Sein Partner am Klavier, Frank Braley, beeindruckt Capuçon damit allerdings nicht: Braley spielt eher artig als aufregend, fügt sich in die Rolle des Begleiters, die Beethoven aber gar nicht mehr von ihm verlangt. Eine auch von diesem Standpunkt aus gesehen ausgesprochen klassische Aufnahme der Sonaten also mit einem sehr guten, gleichwohl eben klassischen Geiger, der trotz aller Dynamik in allen Lagen ausgesprochen schön und sicher klingt – vielleicht ein klein wenig zu schön und sicher für diese Musik.
Wer lieber den modernen als den historischen Klang mag, aber es dennoch richtig knistern hören möchte, wer die Spannung liebt und auch nichts vom feinen Dialog verpassen will, den Beethoven in die Zweistimmigkeiten seiner Sonaten komponiert hat, dem sei ein drittes Duo empfohlen: die gebürtige Russin Alina Ibragimova und der Franzose Cédric Tiberghien. In der altehrwürdigen Wigmore-Hall, der besten Adresse Londons für Kammermusik, haben die beiden jungen Musiker an drei Abenden alle zehn Klavier-Violin-Sonaten von Beethoven aufgeführt und jetzt den ersten Teil dieses Projekts beim hauseigenen Wigmore-Hall-Label als Konzertmitschnitt präsentiert. Zwar steht die größte Kraftprobe, eben die "Kreutzer-Sonate", noch aus, doch schon die frühen, wenige Jahre zuvor entstandenen Opusnummern 12, 23 und 30 spielen die beiden mit solcher Intensität und inneren Freiheit, dass man sich um op. 47 und das Spätwerk Opus 96 keine Sorgen machen muss.

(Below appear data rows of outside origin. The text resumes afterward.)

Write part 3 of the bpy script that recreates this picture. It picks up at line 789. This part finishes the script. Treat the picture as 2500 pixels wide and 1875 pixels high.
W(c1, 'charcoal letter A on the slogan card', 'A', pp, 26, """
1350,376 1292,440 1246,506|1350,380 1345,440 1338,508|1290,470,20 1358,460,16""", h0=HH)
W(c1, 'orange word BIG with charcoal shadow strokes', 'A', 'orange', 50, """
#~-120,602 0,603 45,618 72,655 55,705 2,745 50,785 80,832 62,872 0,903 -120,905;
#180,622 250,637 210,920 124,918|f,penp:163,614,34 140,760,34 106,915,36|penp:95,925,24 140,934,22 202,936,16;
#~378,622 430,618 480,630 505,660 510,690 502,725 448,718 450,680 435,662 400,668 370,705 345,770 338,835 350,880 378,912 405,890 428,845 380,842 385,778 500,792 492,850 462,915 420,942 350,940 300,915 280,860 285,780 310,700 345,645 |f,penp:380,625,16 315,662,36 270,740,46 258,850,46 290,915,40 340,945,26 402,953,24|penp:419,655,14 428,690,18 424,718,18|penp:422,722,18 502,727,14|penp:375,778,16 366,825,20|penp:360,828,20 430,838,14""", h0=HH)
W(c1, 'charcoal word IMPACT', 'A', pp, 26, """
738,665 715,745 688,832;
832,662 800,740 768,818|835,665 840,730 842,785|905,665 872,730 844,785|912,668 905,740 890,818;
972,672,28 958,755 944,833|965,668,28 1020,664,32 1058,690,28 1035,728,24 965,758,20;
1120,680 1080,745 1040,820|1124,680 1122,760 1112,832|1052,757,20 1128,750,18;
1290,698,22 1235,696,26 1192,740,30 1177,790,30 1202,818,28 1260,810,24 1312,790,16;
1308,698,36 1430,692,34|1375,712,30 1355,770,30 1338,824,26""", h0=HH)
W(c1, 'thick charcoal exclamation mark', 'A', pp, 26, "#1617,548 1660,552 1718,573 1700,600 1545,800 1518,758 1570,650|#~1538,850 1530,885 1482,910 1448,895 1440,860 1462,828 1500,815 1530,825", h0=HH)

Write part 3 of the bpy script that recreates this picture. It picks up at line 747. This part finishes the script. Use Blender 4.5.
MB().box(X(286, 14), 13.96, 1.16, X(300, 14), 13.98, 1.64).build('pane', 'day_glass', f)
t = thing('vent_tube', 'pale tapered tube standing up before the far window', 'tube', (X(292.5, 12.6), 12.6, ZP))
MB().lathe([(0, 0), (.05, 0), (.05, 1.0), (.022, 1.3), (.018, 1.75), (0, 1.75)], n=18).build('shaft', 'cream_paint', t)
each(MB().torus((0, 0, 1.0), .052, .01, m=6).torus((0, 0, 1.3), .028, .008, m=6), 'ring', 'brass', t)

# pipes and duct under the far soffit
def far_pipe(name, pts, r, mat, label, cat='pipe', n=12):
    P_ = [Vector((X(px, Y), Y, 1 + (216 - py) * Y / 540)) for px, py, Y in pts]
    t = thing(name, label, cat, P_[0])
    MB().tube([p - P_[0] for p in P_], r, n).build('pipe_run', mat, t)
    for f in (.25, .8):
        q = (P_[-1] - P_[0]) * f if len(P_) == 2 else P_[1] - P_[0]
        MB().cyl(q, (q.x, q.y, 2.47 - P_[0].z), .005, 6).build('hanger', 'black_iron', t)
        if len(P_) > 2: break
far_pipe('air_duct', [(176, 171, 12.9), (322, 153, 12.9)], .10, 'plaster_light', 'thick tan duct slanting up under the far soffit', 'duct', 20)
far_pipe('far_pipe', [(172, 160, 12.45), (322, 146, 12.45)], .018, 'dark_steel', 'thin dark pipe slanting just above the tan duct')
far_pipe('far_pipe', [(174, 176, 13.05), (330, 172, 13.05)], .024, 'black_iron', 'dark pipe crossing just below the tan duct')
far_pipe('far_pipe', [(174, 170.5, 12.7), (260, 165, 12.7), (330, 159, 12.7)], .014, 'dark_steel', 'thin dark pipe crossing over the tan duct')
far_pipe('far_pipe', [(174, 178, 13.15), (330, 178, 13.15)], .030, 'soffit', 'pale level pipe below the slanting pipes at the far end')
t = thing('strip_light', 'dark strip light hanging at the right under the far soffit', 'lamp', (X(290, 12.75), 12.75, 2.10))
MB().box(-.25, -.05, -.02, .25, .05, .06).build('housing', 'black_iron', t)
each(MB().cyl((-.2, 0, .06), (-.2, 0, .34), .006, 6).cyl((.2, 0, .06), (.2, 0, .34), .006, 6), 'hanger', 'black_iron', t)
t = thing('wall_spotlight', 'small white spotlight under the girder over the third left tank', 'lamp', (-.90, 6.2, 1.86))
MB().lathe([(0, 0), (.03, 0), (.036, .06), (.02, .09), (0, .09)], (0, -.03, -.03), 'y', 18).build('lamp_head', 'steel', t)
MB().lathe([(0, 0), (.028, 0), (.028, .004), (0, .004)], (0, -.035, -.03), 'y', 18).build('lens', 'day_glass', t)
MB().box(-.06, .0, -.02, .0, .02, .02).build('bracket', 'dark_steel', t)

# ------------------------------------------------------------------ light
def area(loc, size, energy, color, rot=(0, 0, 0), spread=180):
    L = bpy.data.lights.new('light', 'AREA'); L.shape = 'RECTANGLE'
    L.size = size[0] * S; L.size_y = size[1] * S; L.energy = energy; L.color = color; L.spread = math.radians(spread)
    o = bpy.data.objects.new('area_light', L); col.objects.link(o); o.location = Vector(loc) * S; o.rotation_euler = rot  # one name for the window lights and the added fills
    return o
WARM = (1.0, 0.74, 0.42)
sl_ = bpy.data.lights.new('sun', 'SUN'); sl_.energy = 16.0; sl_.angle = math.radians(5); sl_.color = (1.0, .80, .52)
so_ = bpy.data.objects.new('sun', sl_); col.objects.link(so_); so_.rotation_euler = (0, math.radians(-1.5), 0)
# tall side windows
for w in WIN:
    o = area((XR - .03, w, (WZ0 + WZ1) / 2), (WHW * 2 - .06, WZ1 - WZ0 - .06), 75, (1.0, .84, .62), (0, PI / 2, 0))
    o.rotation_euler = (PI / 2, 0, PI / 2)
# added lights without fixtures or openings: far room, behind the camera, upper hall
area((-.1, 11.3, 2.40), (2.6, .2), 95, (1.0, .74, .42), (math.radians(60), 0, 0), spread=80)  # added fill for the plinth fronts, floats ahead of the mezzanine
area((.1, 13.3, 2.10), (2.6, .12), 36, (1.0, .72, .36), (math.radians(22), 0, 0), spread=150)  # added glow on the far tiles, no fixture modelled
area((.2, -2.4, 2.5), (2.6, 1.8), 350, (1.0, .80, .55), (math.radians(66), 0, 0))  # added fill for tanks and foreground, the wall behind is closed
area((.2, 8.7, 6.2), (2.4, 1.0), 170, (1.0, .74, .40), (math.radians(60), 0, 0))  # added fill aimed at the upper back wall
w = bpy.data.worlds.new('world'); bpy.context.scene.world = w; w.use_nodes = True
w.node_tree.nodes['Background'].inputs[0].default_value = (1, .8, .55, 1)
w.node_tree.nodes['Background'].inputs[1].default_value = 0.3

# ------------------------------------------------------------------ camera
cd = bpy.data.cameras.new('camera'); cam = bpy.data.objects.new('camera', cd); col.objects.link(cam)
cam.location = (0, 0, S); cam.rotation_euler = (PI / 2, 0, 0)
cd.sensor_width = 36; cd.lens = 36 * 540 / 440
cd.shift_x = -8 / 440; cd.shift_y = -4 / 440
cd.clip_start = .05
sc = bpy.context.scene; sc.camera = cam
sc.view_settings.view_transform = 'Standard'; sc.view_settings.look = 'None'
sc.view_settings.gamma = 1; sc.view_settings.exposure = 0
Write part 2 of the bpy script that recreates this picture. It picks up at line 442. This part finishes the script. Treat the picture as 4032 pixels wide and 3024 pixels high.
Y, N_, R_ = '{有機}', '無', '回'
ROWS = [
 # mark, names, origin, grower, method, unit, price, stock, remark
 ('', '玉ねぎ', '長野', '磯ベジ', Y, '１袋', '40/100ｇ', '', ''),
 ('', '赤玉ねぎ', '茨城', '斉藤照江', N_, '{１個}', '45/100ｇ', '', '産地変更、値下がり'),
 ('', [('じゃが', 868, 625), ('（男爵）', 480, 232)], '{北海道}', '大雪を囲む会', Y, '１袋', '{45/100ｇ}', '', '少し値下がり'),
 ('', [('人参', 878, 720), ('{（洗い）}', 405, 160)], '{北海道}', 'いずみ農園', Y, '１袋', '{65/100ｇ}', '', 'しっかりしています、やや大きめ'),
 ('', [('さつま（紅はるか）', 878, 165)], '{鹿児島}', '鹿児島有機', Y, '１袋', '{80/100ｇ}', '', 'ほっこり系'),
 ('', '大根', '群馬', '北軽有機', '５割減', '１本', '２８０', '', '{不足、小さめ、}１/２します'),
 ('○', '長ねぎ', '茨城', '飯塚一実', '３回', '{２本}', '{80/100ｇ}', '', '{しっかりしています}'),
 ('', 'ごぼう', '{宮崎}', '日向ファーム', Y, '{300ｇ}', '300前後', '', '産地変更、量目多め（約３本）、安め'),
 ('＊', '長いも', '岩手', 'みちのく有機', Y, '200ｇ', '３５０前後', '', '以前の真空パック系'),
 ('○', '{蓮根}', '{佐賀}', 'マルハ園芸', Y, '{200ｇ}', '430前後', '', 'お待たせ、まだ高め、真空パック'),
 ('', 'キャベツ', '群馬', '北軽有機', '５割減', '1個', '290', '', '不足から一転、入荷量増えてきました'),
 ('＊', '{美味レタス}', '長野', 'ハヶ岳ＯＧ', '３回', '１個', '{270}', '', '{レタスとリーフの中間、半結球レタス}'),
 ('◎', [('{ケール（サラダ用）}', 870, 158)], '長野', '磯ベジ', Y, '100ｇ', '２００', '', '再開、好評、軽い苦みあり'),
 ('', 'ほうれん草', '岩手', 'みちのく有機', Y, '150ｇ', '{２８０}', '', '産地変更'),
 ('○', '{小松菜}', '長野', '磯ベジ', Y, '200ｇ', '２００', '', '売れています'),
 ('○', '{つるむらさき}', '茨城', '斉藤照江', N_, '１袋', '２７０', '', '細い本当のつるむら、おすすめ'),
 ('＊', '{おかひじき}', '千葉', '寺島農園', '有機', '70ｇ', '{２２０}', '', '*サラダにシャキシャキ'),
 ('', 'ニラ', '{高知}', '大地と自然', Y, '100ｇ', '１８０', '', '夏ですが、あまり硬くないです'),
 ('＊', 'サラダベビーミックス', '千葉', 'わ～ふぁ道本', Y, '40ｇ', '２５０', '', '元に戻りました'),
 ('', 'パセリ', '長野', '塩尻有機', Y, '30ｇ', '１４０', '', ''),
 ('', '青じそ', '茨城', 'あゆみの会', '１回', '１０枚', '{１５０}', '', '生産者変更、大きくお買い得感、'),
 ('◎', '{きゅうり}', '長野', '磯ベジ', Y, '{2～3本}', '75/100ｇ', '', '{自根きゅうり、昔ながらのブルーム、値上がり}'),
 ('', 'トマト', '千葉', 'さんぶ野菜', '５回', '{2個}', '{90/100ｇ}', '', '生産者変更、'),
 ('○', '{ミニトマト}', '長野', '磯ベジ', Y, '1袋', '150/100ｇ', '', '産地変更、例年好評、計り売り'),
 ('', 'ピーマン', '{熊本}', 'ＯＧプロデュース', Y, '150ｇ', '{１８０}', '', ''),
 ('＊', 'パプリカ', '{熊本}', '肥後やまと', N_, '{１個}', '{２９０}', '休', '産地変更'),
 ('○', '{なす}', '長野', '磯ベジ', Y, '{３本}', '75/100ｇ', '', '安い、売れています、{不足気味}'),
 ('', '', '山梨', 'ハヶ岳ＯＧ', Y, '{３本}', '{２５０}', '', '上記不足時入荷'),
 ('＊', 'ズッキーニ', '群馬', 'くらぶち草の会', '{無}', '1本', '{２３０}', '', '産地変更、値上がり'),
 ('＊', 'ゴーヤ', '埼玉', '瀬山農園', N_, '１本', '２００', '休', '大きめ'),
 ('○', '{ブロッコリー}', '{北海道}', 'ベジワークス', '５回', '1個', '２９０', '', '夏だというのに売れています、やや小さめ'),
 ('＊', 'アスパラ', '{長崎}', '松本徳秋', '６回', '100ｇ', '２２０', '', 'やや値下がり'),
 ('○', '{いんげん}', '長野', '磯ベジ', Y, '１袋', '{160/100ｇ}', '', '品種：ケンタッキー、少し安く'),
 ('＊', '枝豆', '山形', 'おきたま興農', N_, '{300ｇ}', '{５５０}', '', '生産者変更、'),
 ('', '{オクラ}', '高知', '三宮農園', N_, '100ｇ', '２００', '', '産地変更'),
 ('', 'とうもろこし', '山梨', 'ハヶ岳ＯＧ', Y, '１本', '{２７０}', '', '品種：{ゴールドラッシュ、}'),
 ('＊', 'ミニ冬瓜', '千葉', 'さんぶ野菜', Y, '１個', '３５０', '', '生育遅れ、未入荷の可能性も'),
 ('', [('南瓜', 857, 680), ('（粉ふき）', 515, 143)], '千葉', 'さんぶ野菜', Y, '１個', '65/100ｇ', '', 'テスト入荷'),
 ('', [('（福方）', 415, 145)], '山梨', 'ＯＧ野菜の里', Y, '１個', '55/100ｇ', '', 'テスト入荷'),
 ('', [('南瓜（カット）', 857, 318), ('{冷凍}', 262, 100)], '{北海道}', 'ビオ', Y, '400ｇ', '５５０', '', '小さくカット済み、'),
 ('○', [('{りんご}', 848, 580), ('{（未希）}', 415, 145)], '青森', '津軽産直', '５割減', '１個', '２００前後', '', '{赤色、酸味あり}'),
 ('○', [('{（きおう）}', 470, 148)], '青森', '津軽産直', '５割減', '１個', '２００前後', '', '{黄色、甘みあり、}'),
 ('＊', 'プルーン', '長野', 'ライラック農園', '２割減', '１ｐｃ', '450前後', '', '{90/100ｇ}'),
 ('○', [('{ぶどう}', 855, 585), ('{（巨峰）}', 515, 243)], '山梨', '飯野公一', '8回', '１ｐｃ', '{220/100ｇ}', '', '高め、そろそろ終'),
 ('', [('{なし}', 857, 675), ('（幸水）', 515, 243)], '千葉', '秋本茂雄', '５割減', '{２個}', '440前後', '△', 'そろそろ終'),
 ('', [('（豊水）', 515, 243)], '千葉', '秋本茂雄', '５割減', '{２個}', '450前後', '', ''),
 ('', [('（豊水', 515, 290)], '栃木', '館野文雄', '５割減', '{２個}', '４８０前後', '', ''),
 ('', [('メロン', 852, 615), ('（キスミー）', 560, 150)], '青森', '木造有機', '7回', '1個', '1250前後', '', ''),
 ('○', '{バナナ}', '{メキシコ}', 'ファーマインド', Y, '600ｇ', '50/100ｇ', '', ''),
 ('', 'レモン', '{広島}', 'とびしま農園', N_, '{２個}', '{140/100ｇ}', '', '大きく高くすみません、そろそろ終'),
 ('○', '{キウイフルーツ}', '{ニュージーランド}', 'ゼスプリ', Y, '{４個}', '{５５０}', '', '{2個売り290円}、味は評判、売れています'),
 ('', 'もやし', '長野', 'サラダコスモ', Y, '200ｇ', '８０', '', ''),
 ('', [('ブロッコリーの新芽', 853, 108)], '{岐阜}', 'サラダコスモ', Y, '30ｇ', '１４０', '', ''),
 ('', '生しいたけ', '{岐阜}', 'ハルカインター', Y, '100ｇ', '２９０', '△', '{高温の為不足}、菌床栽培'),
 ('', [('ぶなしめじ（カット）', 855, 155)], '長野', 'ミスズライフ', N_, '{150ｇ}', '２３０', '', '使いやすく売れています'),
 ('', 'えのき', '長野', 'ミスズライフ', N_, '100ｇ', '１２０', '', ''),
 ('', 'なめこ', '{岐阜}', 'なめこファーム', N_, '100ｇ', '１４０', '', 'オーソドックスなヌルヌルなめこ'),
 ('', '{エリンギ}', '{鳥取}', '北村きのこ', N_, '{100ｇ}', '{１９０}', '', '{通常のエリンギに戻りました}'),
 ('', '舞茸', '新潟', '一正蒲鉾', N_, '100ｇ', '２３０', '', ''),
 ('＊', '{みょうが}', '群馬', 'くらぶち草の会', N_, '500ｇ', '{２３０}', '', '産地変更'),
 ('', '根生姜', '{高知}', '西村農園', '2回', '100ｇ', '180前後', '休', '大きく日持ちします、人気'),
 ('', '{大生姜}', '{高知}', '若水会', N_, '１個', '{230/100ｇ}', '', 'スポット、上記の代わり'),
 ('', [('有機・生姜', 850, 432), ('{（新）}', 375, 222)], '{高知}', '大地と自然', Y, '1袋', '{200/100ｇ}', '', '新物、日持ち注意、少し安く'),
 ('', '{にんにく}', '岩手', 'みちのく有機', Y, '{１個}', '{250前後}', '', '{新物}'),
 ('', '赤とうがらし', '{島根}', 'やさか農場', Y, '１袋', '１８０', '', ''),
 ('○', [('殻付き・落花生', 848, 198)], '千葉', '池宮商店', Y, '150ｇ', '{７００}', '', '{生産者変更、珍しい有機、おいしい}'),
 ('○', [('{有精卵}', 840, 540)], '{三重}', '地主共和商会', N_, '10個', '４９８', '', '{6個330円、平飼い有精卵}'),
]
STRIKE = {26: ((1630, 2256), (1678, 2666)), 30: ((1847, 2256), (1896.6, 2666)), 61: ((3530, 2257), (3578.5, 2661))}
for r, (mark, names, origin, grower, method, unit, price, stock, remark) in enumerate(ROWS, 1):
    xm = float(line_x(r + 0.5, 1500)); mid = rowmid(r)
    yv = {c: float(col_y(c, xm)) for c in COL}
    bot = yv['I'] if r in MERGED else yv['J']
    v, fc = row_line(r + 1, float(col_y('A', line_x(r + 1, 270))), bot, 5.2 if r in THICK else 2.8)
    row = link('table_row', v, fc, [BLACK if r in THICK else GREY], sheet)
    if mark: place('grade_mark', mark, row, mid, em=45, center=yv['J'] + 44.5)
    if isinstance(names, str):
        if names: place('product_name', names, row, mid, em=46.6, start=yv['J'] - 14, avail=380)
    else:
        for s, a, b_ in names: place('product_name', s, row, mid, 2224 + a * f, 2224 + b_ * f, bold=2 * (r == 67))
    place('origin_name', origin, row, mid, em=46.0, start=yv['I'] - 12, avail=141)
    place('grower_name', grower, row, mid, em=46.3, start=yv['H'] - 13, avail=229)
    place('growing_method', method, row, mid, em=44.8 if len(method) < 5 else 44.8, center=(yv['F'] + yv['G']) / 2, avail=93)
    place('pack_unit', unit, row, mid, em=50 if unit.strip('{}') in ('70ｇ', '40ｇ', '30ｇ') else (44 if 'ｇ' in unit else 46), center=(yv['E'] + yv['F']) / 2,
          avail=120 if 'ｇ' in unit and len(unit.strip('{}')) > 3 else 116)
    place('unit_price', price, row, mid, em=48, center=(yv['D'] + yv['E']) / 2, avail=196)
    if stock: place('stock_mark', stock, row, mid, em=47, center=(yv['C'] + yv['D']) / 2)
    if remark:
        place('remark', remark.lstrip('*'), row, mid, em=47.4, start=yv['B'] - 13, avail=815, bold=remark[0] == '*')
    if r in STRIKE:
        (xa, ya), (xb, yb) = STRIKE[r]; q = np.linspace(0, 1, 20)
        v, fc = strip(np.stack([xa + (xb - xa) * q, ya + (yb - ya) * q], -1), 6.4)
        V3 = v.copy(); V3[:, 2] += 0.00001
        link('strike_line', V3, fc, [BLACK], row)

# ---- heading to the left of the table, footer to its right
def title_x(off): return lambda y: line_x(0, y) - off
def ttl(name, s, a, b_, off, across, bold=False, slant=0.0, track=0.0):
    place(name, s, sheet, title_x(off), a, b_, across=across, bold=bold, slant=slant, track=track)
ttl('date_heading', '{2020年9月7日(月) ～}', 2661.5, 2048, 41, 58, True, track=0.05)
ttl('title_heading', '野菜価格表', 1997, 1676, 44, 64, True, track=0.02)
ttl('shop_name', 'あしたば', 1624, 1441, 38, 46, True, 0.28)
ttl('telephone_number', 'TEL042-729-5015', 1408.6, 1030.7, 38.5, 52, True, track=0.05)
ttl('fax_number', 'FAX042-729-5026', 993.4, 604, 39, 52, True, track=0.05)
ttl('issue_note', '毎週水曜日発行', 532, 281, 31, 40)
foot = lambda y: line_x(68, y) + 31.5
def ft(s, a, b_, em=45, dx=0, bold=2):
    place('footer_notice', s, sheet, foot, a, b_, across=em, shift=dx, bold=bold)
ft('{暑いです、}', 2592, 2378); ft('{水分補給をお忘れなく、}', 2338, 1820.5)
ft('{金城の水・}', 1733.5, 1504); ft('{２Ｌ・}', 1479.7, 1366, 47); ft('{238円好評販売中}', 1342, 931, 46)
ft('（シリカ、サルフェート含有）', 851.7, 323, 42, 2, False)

Mit großer innerer Freiheit entwickeln Ibragimova und Tiberghien die einzelnen Sätze, wechseln spielerisch Vorder- und Hintergrund, thematische Führung und Begleitung, ergänzen und belauschen sich und finden einen gemeinsamen Tonfall, ohne den jeweils eigenen Klangcharakter zu schmälern. Auch auf dem modernen Konzertflügel und einer Geige mit Stahl- und Kunststoffsaiten klingt dieser Beethoven darum authentisch: Wie Mullova und Bezuidenhout ermöglichen Ibragimova und Tiberghien, über diese Werke wieder zu staunen – nach mehr als zweihundert Jahren.